↓↓↓

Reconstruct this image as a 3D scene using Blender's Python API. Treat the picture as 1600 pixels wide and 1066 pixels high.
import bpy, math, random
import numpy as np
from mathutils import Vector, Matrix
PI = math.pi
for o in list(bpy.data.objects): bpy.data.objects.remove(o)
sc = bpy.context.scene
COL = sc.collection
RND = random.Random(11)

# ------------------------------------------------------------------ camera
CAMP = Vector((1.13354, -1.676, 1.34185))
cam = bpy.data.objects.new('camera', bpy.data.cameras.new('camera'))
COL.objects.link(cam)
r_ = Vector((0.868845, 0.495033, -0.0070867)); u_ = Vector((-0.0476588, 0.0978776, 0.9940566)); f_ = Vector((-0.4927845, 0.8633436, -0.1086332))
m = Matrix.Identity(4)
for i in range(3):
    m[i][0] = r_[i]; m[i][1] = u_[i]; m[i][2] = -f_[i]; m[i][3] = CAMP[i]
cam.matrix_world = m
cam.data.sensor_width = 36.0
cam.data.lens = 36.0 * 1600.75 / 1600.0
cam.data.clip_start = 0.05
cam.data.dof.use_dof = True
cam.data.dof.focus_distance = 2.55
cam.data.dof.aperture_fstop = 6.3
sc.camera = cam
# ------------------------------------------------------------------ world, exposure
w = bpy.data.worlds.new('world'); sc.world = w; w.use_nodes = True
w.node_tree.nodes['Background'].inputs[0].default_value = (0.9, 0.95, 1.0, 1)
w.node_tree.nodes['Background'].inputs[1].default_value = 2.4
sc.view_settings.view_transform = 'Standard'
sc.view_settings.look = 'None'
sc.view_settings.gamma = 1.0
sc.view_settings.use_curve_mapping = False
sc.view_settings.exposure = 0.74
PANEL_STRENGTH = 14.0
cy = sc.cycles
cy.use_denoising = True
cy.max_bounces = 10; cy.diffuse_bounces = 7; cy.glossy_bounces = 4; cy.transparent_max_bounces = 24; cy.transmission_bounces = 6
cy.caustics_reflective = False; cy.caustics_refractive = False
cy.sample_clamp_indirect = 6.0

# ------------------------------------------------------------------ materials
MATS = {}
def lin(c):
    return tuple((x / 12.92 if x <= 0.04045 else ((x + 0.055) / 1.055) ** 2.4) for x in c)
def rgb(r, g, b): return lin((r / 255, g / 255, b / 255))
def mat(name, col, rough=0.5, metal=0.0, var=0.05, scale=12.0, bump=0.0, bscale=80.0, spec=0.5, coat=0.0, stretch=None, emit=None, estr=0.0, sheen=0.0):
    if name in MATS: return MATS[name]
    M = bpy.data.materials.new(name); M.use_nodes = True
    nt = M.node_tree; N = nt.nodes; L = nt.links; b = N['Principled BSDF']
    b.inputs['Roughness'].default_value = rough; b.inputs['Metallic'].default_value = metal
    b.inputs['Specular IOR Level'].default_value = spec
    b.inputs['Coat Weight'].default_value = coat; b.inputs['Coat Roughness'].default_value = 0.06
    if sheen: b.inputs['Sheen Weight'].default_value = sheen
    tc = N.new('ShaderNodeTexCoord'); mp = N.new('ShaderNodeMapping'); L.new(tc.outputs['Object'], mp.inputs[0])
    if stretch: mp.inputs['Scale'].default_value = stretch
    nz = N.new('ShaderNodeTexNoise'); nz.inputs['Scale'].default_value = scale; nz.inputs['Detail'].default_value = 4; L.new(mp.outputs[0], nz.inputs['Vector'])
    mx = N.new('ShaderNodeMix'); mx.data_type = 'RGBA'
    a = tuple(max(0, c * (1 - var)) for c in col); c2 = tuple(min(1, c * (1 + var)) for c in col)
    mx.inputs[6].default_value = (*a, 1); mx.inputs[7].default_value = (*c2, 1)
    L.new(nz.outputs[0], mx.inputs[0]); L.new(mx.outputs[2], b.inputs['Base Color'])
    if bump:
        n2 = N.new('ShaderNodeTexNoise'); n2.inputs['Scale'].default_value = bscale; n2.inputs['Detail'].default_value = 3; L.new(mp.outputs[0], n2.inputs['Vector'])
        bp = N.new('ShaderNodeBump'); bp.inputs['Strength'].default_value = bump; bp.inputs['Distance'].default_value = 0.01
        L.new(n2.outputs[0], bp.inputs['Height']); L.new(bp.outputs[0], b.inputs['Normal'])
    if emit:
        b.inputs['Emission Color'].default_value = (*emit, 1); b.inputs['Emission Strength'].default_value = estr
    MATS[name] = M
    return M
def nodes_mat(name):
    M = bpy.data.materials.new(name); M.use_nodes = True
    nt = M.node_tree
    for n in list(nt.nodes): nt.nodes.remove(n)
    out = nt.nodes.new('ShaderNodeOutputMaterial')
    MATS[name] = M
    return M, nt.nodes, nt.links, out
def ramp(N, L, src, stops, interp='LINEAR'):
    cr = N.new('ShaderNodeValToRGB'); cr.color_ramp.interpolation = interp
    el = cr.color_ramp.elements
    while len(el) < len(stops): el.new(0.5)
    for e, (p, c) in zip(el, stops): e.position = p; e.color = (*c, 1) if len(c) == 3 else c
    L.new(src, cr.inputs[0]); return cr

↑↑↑

• **Exercise requirements**:
Search the data for "scene". Copy every matching line.

• **Completed exercise**:
Reconstruct this image as a 3D scene using Blender's Python API. Treat the picture as 1600 pixels wide and 1066 pixels high.
sc = bpy.context.scene